On l'attendait depuis plusieurs années : des femmes furent étouffées lors de la première, tant la foule afflua. L'attente du mariage sans cesse retardé est d'ailleurs le principe même d'une pièce qui est à la fois l'apogée de la comédie et plus qu'une comédie. La loi du désir, incarnée par un Chérubin aux frontières du jeu et du sérieux, mène un monde où les intrigues et les intérêts s'affrontent. Les mots volent, plaisir léger qui au détour d'une phrase laisse surgir l'Histoire. Les équivalences dramatiques, le monologue de Figaro, interrogent une société agitée d'injustices. Attaquant les privilèges, la pièce donne à l'intrigue une signification sociale, montrant qu'elle est rendue nécessaire par la rigidité des ordres. Mais " tout finit par des chansons " — restent l'extraordinaire rythme et les jeux de l'espace et des objets, qui révolutionnent le théâtre.



Nicolas Edme RETIF DE LA BRETONNE (1734 - 1806)

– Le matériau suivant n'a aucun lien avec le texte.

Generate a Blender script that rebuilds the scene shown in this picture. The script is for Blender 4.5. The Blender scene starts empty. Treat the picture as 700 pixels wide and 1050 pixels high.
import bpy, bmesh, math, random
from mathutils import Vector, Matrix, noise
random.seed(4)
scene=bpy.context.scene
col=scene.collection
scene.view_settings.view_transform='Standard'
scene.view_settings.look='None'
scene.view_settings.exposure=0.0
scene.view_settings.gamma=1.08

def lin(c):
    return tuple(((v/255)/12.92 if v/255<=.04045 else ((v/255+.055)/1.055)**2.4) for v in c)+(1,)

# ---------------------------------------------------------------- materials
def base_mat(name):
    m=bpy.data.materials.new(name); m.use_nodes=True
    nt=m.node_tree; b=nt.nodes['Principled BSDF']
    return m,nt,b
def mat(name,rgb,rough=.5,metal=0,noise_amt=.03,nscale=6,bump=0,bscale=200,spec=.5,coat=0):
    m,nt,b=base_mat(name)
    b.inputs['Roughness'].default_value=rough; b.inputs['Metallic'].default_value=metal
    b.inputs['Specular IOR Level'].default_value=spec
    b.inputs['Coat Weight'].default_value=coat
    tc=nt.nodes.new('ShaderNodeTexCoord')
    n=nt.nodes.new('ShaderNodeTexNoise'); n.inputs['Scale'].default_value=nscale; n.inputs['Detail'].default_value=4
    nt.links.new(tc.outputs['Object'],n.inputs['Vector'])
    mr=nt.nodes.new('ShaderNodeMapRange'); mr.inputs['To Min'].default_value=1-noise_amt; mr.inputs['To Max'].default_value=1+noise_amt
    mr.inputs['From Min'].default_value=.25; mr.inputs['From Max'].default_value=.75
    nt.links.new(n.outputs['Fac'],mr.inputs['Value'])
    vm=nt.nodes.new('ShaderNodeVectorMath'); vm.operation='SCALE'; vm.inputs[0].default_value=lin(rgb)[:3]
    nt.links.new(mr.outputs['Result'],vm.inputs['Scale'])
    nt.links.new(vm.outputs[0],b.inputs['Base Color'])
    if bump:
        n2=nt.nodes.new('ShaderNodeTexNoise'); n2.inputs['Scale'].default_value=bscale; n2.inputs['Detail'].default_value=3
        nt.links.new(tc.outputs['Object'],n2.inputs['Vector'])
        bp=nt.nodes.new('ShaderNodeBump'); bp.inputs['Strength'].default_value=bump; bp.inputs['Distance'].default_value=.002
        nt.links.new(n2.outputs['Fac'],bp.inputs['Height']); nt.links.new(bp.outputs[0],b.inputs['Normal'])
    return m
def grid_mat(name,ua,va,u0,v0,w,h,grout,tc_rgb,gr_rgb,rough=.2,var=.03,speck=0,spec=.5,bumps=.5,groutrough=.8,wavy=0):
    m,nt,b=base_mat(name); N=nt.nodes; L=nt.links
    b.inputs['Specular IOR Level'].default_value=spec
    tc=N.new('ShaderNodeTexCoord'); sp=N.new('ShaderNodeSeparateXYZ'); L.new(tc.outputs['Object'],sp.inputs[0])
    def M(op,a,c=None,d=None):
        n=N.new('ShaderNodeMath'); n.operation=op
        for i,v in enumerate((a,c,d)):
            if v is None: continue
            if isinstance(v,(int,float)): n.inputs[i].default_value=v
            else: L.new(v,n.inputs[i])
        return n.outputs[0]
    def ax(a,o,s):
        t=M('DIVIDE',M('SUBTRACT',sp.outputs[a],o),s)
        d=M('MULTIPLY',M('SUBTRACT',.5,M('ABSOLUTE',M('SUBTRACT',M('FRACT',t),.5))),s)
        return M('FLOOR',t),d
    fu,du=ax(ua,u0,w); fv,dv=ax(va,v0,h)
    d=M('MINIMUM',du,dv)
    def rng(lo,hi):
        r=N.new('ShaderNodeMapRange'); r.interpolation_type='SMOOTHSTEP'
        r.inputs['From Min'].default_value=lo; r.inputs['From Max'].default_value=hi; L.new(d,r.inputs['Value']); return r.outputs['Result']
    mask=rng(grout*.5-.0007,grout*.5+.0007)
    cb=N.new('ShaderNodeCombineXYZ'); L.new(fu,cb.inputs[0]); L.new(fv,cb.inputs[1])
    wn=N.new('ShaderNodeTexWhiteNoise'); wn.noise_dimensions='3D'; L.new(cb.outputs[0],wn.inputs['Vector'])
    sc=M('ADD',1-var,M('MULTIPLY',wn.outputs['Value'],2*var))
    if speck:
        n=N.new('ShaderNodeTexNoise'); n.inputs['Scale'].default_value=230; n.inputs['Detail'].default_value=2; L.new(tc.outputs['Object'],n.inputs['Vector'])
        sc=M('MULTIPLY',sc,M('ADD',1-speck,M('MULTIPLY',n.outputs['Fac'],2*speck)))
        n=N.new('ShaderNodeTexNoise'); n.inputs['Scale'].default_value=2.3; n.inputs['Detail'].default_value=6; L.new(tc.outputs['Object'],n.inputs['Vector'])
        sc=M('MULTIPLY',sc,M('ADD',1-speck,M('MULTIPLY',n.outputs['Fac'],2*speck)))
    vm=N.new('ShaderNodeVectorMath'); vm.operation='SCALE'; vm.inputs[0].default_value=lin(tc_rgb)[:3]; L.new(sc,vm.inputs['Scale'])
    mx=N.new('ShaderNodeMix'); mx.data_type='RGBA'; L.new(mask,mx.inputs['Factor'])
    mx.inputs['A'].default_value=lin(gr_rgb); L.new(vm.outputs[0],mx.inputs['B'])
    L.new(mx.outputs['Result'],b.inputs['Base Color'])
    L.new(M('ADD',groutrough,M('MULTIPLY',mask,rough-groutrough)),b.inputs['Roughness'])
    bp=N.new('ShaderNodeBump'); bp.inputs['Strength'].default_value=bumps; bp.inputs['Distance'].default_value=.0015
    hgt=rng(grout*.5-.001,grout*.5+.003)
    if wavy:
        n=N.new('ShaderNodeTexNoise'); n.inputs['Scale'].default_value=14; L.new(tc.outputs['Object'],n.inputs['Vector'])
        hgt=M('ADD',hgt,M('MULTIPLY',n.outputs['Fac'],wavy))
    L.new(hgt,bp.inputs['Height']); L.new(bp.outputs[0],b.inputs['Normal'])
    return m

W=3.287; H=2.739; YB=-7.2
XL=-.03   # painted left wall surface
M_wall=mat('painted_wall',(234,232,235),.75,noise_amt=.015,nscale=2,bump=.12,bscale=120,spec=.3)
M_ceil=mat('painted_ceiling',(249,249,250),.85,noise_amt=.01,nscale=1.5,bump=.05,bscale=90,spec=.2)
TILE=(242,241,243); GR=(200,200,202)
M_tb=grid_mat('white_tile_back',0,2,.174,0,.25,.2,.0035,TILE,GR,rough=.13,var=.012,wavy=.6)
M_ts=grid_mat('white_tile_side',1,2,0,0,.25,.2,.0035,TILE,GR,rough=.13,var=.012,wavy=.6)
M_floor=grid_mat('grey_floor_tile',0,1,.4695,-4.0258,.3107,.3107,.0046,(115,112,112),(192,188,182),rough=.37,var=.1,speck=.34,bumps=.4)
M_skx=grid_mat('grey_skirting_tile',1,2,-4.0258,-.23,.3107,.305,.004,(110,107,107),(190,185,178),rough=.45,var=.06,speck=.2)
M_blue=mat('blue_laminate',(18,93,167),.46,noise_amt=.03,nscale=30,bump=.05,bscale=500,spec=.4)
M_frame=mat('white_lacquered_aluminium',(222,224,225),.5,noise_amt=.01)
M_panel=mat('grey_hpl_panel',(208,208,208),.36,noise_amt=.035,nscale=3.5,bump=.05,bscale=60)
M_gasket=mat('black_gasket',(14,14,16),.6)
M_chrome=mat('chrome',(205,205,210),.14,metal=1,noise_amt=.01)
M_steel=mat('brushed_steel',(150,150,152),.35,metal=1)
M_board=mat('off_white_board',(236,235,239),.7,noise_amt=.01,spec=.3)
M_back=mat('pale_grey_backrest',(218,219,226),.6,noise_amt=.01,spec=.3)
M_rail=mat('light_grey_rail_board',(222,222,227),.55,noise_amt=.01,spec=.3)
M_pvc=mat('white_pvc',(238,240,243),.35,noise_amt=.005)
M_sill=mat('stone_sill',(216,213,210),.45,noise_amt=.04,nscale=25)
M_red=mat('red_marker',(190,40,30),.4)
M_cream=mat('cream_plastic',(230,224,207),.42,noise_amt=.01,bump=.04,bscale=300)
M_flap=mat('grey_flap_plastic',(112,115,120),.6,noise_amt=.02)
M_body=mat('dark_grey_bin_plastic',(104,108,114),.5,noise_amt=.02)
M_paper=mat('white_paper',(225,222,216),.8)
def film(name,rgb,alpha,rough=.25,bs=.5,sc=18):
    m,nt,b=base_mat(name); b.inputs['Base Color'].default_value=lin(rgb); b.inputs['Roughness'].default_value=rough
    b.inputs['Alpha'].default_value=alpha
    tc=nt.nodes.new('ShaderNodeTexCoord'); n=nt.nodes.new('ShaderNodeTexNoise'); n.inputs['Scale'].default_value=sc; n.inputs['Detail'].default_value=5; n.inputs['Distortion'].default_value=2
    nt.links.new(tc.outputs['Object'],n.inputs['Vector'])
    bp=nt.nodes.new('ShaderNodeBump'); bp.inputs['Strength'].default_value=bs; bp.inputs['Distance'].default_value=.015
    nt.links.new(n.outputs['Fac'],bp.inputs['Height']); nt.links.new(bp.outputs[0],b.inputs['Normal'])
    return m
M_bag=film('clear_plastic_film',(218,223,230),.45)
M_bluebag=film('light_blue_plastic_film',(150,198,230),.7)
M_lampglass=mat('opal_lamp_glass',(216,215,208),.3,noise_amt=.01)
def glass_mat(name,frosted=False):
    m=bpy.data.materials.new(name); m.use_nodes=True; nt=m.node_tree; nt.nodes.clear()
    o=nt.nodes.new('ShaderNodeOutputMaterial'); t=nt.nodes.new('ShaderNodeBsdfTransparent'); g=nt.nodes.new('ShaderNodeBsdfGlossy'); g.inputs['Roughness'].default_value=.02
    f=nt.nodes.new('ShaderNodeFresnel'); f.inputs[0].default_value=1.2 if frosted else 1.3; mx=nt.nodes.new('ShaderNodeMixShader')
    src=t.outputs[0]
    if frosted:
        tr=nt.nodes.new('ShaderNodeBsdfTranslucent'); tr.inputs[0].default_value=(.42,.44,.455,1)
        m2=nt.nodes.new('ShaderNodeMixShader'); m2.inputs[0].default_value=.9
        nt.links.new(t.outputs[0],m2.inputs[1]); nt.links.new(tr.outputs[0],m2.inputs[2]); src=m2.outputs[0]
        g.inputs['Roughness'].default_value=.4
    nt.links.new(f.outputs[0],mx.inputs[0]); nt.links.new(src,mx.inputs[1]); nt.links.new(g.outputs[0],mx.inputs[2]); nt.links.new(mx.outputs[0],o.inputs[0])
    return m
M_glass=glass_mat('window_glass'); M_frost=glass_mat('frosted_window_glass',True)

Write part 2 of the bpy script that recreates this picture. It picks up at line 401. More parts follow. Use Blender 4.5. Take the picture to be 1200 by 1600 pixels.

Ce polygraphe aura dû attendre deux siècles avant de quitter le second rayon. Longtemps connu comme un auteur sulfureux (son Anti-Justine fut souvent éditée sous le manteau), Rétif retrouve aujourd'hui sa dimension véritable, celle d'un créateur balzacien avant la lettre, dont l'énorme production (plus de deux cents volumes) participe à divers titres, par delà les scories, maladresses, et négligences dont elle est parsemée, du grand remue-ménage littéraire qui prélude à l'explosion romantique. On n'emploie plus guère aujourd'hui l'idée de préromantisme ; aussi faudrait-il plutôt évoquer une modernité en train de s'inventer — par les marges : car ce fils de paysan bourguignon, typographe à ses débuts, ne parviendra jamais à entrer de plain-pied dans l'univers littéraire de son époque. C'est en quelque sorte par ignorance qu'il bouscule les conventions qui régissent la littérature en cette fin de dix-huitième siècle. Ecrivain professionnel, mais écarté des pensions, il envisage les lettres comme un métier ; ce qui ne l'empêche pas d'avoir une haute idée de sa mission, en donnant plusieurs projets de réforme (La Mimographe, Les Gynographes, Le Pornographe — terme inventé pour l'occasion — tentent respectivement de régir le théâtre, les femmes, et la prostitution). Son œuvre est animée d'une ambition spéculative qui la conduit à faire éclater le cadre de la fiction traditionnelle ; ses récits se gonflent d'utopies, de traités. Au fil des livres s'esquisse une ambition totalisante qui nourrit une écriture rapide, peu embarrassée du bon et du mauvais goût. Dans ses gigantesques séries de nouvelles (Les Contemporaines) se dessine le projet d'une littérature élargie aux frontières du monde, englobant tout ce qui peut être vu : c'est en ignorant toute mesure, en bafouant les règles du beau littéraire que Rétif révolutionne les lettres. Introduisant un réalisme neuf avec Le Paysan perverti et La Paysanne pervertie, il renouvelle à la suite de Rousseau les enjeux du roman, en introduisant dans la fiction de larges pans d'autobiographie. Peu à peu, c'est sa propre vie qu'il met en scène, avec des livres comme La Dernière Aventure d'un homme de quarante-cinq ans et surtout Monsieur Nicolas, monument de l'autobiographie. Il faudrait citer encore son théâtre, sa passion fétichiste pour le pied, ses amours incestueuses, sa réforme de l'orthographe, ses amitiés, et son totem : le hibou.

 

La Paysanne pervertie (1784)

ou les dangers de la ville ; la jeune Ursule, sœur innocente de l'Edmond du Paysan perverti, est petit à petit corrompue par la vie urbaine. Sous la visée moralisante, exaltant les vertus de la vie champêtre — paradis perdu rétivien —, ce roman par lettres conjugue d'une façon originale l'ambition didactique et les audaces de la représentation. La délégation du récit aux personnages permet la pluralité des points de vue et joue dans le sens d'une plus grande liberté des paroles ; c'est par personnage interposé que Rétif introduit sa langue et ses audaces dans l'espace littéraire français. Rappelons enfin que le personnage de Gaudet est un ancêtre direct du Vautrin de Balzac.